Each line of the material must be repeated precisely, with the pictures left out.

* _Provided data_:
--*--
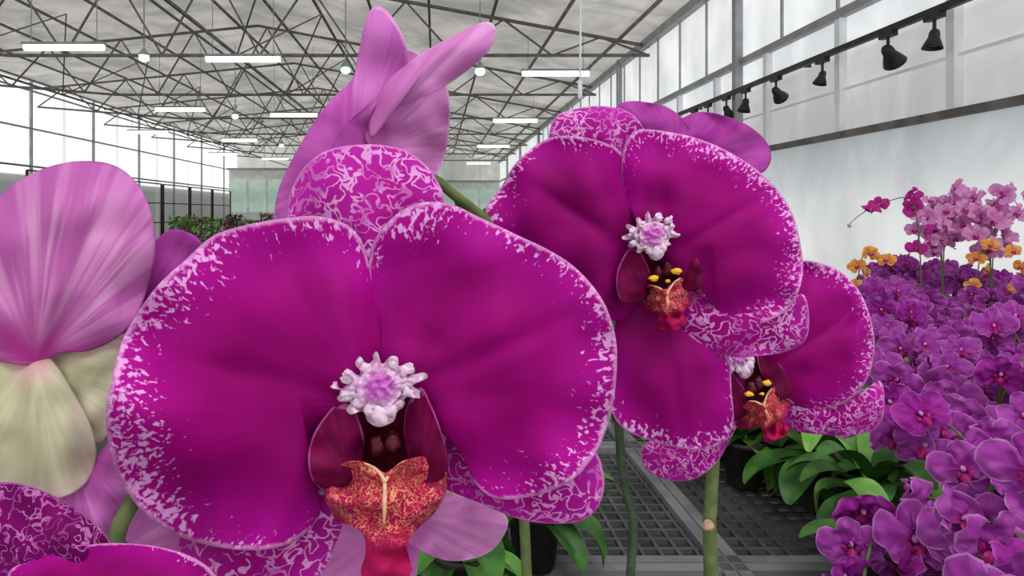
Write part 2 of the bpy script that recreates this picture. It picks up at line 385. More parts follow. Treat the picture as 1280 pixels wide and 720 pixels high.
# ================================================================ MAIN ORCHIDS
A=empty('orchid_plant',(.045,.30,.862),label='tall moth orchid with huge speckled magenta blooms in front',category='orchid')
pot_at(A,.045,.30); leaves(A,.045,.30,.95,4,.11,.05,seed=1,lift=.25)
d1=.18; c1=P(475,500,d1)
f1=empty('flower',c1,A,label='largest open magenta bloom with white speckled margins')
q=d1/F
tepal('petal',[(460,330),(450,300),(430,281),(395,272),(350,276),(308,284),(268,297),(235,324),(198,356),(168,396),(150,430),(140,472),(133,520),(139,565),(155,608),(180,640),(215,665),(260,679),(310,685),(352,681),(383,664),(399,640),(396,612),(388,585),(402,552),(440,525),(470,500),(480,460),(477,420),(471,375)],(370,480),(460,500),d1,m_petal,f1,c1,N=180,R=40,dome=26*q,off=0,wave=7*q,k=6,tx=8*q,rough=30*q,groove=6*q,jag=5,seed=1)
tepal('petal',[(462,322),(468,300),(482,280),(503,261),(532,250),(565,253),(600,270),(640,290),(682,311),(716,334),(745,364),(763,396),(772,432),(770,480),(761,522),(746,560),(725,588),(700,607),(665,620),(630,625),(607,618),(592,600),(575,565),(545,530),(510,510),(485,490),(472,450),(474,410),(468,370),(462,345)],(590,450),(490,495),d1,m_petal,f1,c1,N=180,R=40,dome=28*q,off=4*q,wave=7*q,k=5,ph=1,tx=-6*q,rough=30*q,groove=6*q,jag=5,seed=2)
tepal('sepal',[(362,290),(360,262),(364,240),(378,213),(402,192),(432,183),(470,181),(505,188),(530,205),(546,226),(555,250),(545,290),(510,330),(492,400),(480,450),(466,440),(445,360),(400,320)],(465,270),(470,440),d1,m_sepal,f1,c1,N=110,R=26,dome=22*q,off=42*q,wave=5*q,k=4,rough=16*q,seed=3,label='reticulated magenta upper sepal')
tepal('sepal',[(500,520),(560,530),(640,540),(700,540),(742,562),(755,600),(748,632),(728,650),(690,654),(645,647),(600,628),(560,612),(520,590),(495,550)],(630,590),(500,540),d1,m_sepal2,f1,c1,N=110,R=26,dome=20*q,off=45*q,wave=6*q,k=4,rough=16*q,seed=4,label='mottled lower sepal')
tepal('sepal',[(470,530),(440,520),(380,560),(300,600),(235,650),(222,680),(232,715),(265,745),(320,760),(370,752),(402,720),(420,680),(440,620),(465,570)],(335,670),(460,540),d1,m_sepal2,f1,c1,N=110,R=26,dome=20*q,off=45*q,wave=6*q,k=4,rough=16*q,seed=5,label='mottled lower sepal')
lip(f1,c1,d1,(472,485))
dt=.23; ct=P(470,180,dt); q=dt/F
ft=empty('flower',ct,A,label='pale magenta bloom seen from the side and behind')
tepal('petal',[(470,95),(506,60),(512,58),(530,68),(535,85),(556,110),(560,150),(556,190),(542,218),(515,215),(470,195),(455,165)],(510,150),(462,190),dt,m_palel,ft,ct,dome=8*q,off=22*q,wave=6*q,k=4,rough=30*q,seed=11,jag=6,cup=30*q)
tepal('sepal',[(345,280),(348,240),(364,200),(386,160),(411,128),(440,99),(450,75),(454,40),(465,11),(478,10),(494,28),(506,55),(508,80),(498,98),(474,125),(460,155),(460,190),(440,215),(400,240),(370,265),(355,290)],(432,155),(440,215),dt,m_pale,ft,ct,N=120,dome=10*q,off=2*q,wave=8*q,k=3,rough=26*q,seed=12,jag=6,tx=12*q,groove=-8*q)
tepal('sepal',[(462,158),(470,125),(488,98),(520,74),(560,50),(598,30),(615,28),(621,40),(613,60),(590,82),(560,104),(528,122),(495,136),(475,160),(465,172)],(530,88),(465,165),dt,m_palel,ft,ct,N=120,dome=8*q,off=-14*q,wave=5*q,k=3,rough=20*q,seed=13,jag=5,tx=-20*q,cup=120*q,groove=-8*q)
db=.215; cb=P(480,640,db); q=db/F
fb=empty('flower',cb,A,label='pale pink bloom turned away below the largest bloom')
tepal('petal',[(500,620),(540,612),(600,628),(634,648),(622,680),(598,696),(565,701),(530,690),(505,670)],(560,655),(505,640),db,m_palel,fb,cb,dome=14*q,wave=5*q,rough=24*q,seed=21)
tepal('petal',[(490,625),(440,640),(390,655),(350,690),(330,730),(360,760),(430,760),(490,720)],(420,700),(490,660),db,m_palel,fb,cb,dome=14*q,wave=5*q,rough=24*q,seed=22)
tepal('sepal',[(480,640),(520,650),(520,720),(500,770),(470,770),(455,710)],(490,710),(490,645),db,m_pale,fb,cb,dome=10*q,wave=4*q,off=.006,rough=14*q,seed=23)
g=Geo().tube([Vector((.045,.30,.94)),Vector((.046,.298,1.1)),Vector((.04,.29,1.26)),P(640,560,.262),P(660,380,.262),P(615,285,.262),P(575,250,.25),P(540,222,.243),P(470,190,.238)],[.0024,.0024,.0024,.0024,.0022,.002],0,60,12)
g.obj('flower_spike',m_stem,(.045,.30,.94),A)
Geo().tube([P(615,300,.262),P(560,330,.24),P(500,440,.20),P(478,500,.188)],[.002,.0022],0,24,10).obj('pedicel',m_stempale,P(600,300,.262),A)
Geo().tube([P(640,560,.262),P(600,600,.245),P(520,640,.222),P(495,640,.218)],[.0018,.002],0,20,10).obj('pedicel',m_stempale,P(640,560,.262),A)
Geo().tube([Vector((.062,.305,.93)),P(788,720,.30),P(778,600,.30),P(770,470,.30)],[.0022,.0021,.002],0,30,10).obj('support_stake',m_stemd,(.062,.305,.93),A,label='dark green support stake')
B=empty('orchid_plant',(.165,.36,.862),label='moth orchid with several dark magenta blooms along one spike',category='orchid')
pot_at(B,.165,.36); leaves(B,.165,.36,.95,4,.11,.05,seed=2,lift=.25)
d2=.26; c2=P(828,320,d2); q=d2/F
f2=empty('flower',c2,B,label='deep magenta bloom with speckled outer petal')
tepal('petal',[(782,205),(772,188),(752,177),(725,170),(692,170),(665,184),(642,205),(624,235),(606,264),(625,300),(680,345),(730,380),(775,400),(800,370),(812,330),(804,290),(791,245)],(730,275),(805,325),d2,m_petal2,f2,c2,N=150,R=32,dome=22*q,off=4*q,wave=5*q,k=5,rough=22*q,groove=5*q,jag=4,seed=31)
tepal('petal',[(777,205),(780,182),(790,165),(803,160),(832,163),(870,172),(910,190),(945,214),(972,240),(990,270),(1001,308),(1003,345),(990,380),(962,400),(928,406),(902,397),(888,375),(868,350),(835,335),(812,310),(792,270),(780,235)],(890,285),(822,325),d2,m_petal,f2,c2,N=150,R=34,dome=24*q,off=-2*q,wave=6*q,k=5,ph=2,rough=22*q,groove=5*q,jag=4,seed=32)
tepal('sepal',[(690,180),(688,160),(698,144),(722,136),(752,133),(785,140),(803,158),(808,180),(800,230),(812,290),(790,260),(765,210),(730,190)],(755,168),(805,280),d2,m_sepal,f2,c2,N=90,R=20,dome=12*q,off=28*q,wave=4*q,k=4,rough=12*q,seed=33,label='reticulated magenta upper sepal')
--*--
* _Written solution_:
Write part 2 of the bpy script that recreates this picture. It picks up at line 385. More parts follow. Treat the picture as 1280 pixels wide and 720 pixels high.
# ================================================================ MAIN ORCHIDS
A=empty('orchid_plant',(.045,.30,.862),label='tall moth orchid with huge speckled magenta blooms in front',category='orchid')
pot_at(A,.045,.30); leaves(A,.045,.30,.95,4,.11,.05,seed=1,lift=.25)
d1=.18; c1=P(475,500,d1)
f1=empty('flower',c1,A,label='largest open magenta bloom with white speckled margins')
q=d1/F
tepal('petal',[(460,330),(450,300),(430,281),(395,272),(350,276),(308,284),(268,297),(235,324),(198,356),(168,396),(150,430),(140,472),(133,520),(139,565),(155,608),(180,640),(215,665),(260,679),(310,685),(352,681),(383,664),(399,640),(396,612),(388,585),(402,552),(440,525),(470,500),(480,460),(477,420),(471,375)],(370,480),(460,500),d1,m_petal,f1,c1,N=180,R=40,dome=26*q,off=0,wave=7*q,k=6,tx=8*q,rough=30*q,groove=6*q,jag=5,seed=1)
tepal('petal',[(462,322),(468,300),(482,280),(503,261),(532,250),(565,253),(600,270),(640,290),(682,311),(716,334),(745,364),(763,396),(772,432),(770,480),(761,522),(746,560),(725,588),(700,607),(665,620),(630,625),(607,618),(592,600),(575,565),(545,530),(510,510),(485,490),(472,450),(474,410),(468,370),(462,345)],(590,450),(490,495),d1,m_petal,f1,c1,N=180,R=40,dome=28*q,off=4*q,wave=7*q,k=5,ph=1,tx=-6*q,rough=30*q,groove=6*q,jag=5,seed=2)
tepal('sepal',[(362,290),(360,262),(364,240),(378,213),(402,192),(432,183),(470,181),(505,188),(530,205),(546,226),(555,250),(545,290),(510,330),(492,400),(480,450),(466,440),(445,360),(400,320)],(465,270),(470,440),d1,m_sepal,f1,c1,N=110,R=26,dome=22*q,off=42*q,wave=5*q,k=4,rough=16*q,seed=3,label='reticulated magenta upper sepal')
tepal('sepal',[(500,520),(560,530),(640,540),(700,540),(742,562),(755,600),(748,632),(728,650),(690,654),(645,647),(600,628),(560,612),(520,590),(495,550)],(630,590),(500,540),d1,m_sepal2,f1,c1,N=110,R=26,dome=20*q,off=45*q,wave=6*q,k=4,rough=16*q,seed=4,label='mottled lower sepal')
tepal('sepal',[(470,530),(440,520),(380,560),(300,600),(235,650),(222,680),(232,715),(265,745),(320,760),(370,752),(402,720),(420,680),(440,620),(465,570)],(335,670),(460,540),d1,m_sepal2,f1,c1,N=110,R=26,dome=20*q,off=45*q,wave=6*q,k=4,rough=16*q,seed=5,label='mottled lower sepal')
lip(f1,c1,d1,(472,485))
dt=.23; ct=P(470,180,dt); q=dt/F
ft=empty('flower',ct,A,label='pale magenta bloom seen from the side and behind')
tepal('petal',[(470,95),(506,60),(512,58),(530,68),(535,85),(556,110),(560,150),(556,190),(542,218),(515,215),(470,195),(455,165)],(510,150),(462,190),dt,m_palel,ft,ct,dome=8*q,off=22*q,wave=6*q,k=4,rough=30*q,seed=11,jag=6,cup=30*q)
tepal('sepal',[(345,280),(348,240),(364,200),(386,160),(411,128),(440,99),(450,75),(454,40),(465,11),(478,10),(494,28),(506,55),(508,80),(498,98),(474,125),(460,155),(460,190),(440,215),(400,240),(370,265),(355,290)],(432,155),(440,215),dt,m_pale,ft,ct,N=120,dome=10*q,off=2*q,wave=8*q,k=3,rough=26*q,seed=12,jag=6,tx=12*q,groove=-8*q)
tepal('sepal',[(462,158),(470,125),(488,98),(520,74),(560,50),(598,30),(615,28),(621,40),(613,60),(590,82),(560,104),(528,122),(495,136),(475,160),(465,172)],(530,88),(465,165),dt,m_palel,ft,ct,N=120,dome=8*q,off=-14*q,wave=5*q,k=3,rough=20*q,seed=13,jag=5,tx=-20*q,cup=120*q,groove=-8*q)
db=.215; cb=P(480,640,db); q=db/F
fb=empty('flower',cb,A,label='pale pink bloom turned away below the largest bloom')
tepal('petal',[(500,620),(540,612),(600,628),(634,648),(622,680),(598,696),(565,701),(530,690),(505,670)],(560,655),(505,640),db,m_palel,fb,cb,dome=14*q,wave=5*q,rough=24*q,seed=21)
tepal('petal',[(490,625),(440,640),(390,655),(350,690),(330,730),(360,760),(430,760),(490,720)],(420,700),(490,660),db,m_palel,fb,cb,dome=14*q,wave=5*q,rough=24*q,seed=22)
tepal('sepal',[(480,640),(520,650),(520,720),(500,770),(470,770),(455,710)],(490,710),(490,645),db,m_pale,fb,cb,dome=10*q,wave=4*q,off=.006,rough=14*q,seed=23)
g=Geo().tube([Vector((.045,.30,.94)),Vector((.046,.298,1.1)),Vector((.04,.29,1.26)),P(640,560,.262),P(660,380,.262),P(615,285,.262),P(575,250,.25),P(540,222,.243),P(470,190,.238)],[.0024,.0024,.0024,.0024,.0022,.002],0,60,12)
g.obj('flower_spike',m_stem,(.045,.30,.94),A)
Geo().tube([P(615,300,.262),P(560,330,.24),P(500,440,.20),P(478,500,.188)],[.002,.0022],0,24,10).obj('pedicel',m_stempale,P(600,300,.262),A)
Geo().tube([P(640,560,.262),P(600,600,.245),P(520,640,.222),P(495,640,.218)],[.0018,.002],0,20,10).obj('pedicel',m_stempale,P(640,560,.262),A)
Geo().tube([Vector((.062,.305,.93)),P(788,720,.30),P(778,600,.30),P(770,470,.30)],[.0022,.0021,.002],0,30,10).obj('support_stake',m_stemd,(.062,.305,.93),A,label='dark green support stake')
B=empty('orchid_plant',(.165,.36,.862),label='moth orchid with several dark magenta blooms along one spike',category='orchid')
pot_at(B,.165,.36); leaves(B,.165,.36,.95,4,.11,.05,seed=2,lift=.25)
d2=.26; c2=P(828,320,d2); q=d2/F
f2=empty('flower',c2,B,label='deep magenta bloom with speckled outer petal')
tepal('petal',[(782,205),(772,188),(752,177),(725,170),(692,170),(665,184),(642,205),(624,235),(606,264),(625,300),(680,345),(730,380),(775,400),(800,370),(812,330),(804,290),(791,245)],(730,275),(805,325),d2,m_petal2,f2,c2,N=150,R=32,dome=22*q,off=4*q,wave=5*q,k=5,rough=22*q,groove=5*q,jag=4,seed=31)
tepal('petal',[(777,205),(780,182),(790,165),(803,160),(832,163),(870,172),(910,190),(945,214),(972,240),(990,270),(1001,308),(1003,345),(990,380),(962,400),(928,406),(902,397),(888,375),(868,350),(835,335),(812,310),(792,270),(780,235)],(890,285),(822,325),d2,m_petal,f2,c2,N=150,R=34,dome=24*q,off=-2*q,wave=6*q,k=5,ph=2,rough=22*q,groove=5*q,jag=4,seed=32)
tepal('sepal',[(690,180),(688,160),(698,144),(722,136),(752,133),(785,140),(803,158),(808,180),(800,230),(812,290),(790,260),(765,210),(730,190)],(755,168),(805,280),d2,m_sepal,f2,c2,N=90,R=20,dome=12*q,off=28*q,wave=4*q,k=4,rough=12*q,seed=33,label='reticulated magenta upper sepal')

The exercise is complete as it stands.